- Material -
──────────────────────────────

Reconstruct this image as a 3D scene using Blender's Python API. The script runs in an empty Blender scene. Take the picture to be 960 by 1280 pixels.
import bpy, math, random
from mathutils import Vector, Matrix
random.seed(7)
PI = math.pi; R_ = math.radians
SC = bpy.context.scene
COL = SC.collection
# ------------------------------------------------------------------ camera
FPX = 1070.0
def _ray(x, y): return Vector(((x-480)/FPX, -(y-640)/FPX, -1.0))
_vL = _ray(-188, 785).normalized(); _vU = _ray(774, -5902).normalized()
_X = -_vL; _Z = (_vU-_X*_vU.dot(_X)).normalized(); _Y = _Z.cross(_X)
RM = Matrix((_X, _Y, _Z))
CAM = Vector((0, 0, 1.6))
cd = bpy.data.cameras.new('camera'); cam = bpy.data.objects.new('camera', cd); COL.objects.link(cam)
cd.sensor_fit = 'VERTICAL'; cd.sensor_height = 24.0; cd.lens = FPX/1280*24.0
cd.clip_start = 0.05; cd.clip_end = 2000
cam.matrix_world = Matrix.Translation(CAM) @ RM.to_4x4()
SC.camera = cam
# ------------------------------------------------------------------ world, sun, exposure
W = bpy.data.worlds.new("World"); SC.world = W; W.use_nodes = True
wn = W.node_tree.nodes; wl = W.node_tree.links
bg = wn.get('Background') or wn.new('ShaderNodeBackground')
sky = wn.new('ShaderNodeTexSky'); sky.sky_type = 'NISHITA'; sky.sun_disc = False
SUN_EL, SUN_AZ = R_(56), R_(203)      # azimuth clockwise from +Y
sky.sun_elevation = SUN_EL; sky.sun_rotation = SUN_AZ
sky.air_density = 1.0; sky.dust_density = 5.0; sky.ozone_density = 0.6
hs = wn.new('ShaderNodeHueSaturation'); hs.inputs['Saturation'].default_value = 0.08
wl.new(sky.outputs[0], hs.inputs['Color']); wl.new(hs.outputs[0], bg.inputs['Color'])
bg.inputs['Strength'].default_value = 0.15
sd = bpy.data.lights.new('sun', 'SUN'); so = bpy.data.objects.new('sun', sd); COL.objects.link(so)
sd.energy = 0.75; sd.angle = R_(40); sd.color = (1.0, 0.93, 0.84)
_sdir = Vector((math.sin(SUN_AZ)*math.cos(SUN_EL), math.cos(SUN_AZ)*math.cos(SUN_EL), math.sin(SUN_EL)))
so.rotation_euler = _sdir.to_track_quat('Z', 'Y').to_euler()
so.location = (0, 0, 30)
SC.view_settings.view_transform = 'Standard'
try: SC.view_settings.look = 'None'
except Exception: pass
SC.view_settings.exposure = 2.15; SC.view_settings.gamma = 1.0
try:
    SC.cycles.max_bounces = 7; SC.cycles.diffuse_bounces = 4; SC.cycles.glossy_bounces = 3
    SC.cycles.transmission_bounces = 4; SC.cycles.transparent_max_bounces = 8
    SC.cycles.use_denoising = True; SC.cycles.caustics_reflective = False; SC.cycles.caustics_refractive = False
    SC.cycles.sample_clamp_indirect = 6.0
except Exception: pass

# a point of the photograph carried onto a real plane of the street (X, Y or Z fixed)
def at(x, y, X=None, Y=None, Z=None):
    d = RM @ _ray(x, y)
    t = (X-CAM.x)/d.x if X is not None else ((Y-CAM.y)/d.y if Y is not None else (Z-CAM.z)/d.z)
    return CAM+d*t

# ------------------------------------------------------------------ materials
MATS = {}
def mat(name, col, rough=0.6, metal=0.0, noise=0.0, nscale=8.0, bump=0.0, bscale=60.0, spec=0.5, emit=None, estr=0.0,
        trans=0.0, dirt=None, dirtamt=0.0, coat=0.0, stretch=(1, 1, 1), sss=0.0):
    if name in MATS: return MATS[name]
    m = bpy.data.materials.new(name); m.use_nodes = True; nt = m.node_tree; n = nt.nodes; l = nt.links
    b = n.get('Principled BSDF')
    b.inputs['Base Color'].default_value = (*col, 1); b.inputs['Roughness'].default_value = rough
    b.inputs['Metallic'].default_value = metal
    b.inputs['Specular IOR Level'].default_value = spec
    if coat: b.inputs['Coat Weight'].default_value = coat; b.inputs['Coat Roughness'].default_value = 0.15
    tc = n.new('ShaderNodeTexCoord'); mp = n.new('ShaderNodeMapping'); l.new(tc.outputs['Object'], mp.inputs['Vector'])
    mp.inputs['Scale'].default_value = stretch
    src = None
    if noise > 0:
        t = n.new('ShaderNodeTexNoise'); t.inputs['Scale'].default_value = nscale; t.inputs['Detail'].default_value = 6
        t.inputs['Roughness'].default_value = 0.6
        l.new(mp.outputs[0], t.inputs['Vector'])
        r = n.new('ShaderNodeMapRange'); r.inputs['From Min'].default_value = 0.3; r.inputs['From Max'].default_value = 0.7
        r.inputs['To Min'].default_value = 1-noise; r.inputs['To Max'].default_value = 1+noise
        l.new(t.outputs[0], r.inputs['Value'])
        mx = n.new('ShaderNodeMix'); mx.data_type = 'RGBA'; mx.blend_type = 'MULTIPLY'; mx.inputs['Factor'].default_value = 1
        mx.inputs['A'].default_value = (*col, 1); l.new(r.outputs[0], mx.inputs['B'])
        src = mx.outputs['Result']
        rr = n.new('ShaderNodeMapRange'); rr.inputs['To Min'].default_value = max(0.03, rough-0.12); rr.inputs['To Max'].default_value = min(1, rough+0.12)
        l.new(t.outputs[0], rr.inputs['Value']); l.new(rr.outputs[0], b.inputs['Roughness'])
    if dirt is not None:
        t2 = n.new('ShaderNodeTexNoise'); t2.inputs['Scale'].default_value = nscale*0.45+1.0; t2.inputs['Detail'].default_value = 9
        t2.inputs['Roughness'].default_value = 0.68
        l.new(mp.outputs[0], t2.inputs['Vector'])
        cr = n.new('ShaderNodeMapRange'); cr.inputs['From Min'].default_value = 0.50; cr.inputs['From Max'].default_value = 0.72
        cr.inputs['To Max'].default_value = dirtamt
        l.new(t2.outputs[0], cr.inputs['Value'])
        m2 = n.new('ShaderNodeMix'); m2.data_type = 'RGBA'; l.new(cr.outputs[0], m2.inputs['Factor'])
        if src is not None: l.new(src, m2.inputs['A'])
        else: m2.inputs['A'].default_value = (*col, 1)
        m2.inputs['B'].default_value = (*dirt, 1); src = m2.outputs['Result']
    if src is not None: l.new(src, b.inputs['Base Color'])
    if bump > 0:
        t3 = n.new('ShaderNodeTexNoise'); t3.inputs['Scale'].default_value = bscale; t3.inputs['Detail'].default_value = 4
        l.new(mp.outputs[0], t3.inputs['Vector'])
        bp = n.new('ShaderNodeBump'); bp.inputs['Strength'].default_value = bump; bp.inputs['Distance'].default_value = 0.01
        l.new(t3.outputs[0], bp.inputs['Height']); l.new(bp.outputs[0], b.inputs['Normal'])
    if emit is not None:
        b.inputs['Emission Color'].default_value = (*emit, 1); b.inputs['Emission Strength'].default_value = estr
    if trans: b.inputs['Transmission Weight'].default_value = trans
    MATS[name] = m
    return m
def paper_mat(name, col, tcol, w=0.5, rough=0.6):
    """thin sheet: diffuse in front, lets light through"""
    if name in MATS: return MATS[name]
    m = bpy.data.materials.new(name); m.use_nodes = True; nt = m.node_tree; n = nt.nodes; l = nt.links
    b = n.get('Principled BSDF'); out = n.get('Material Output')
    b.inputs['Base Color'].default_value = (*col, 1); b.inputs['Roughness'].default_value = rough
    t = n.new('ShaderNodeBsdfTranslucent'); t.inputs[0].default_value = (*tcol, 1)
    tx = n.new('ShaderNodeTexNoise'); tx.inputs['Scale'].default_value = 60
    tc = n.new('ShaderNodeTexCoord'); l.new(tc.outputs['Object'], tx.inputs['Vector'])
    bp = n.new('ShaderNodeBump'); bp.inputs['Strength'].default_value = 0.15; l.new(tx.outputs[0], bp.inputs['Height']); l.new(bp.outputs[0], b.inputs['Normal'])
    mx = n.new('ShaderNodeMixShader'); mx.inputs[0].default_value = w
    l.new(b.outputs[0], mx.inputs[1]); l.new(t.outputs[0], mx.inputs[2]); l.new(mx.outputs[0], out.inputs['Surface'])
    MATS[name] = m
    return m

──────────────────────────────

- Short task -
Go through the listing above and locate each line that holds the word "scene". Copy those lines.

- Solved exercise -
Reconstruct this image as a 3D scene using Blender's Python API. The script runs in an empty Blender scene. Take the picture to be 960 by 1280 pixels.
SC = bpy.context.scene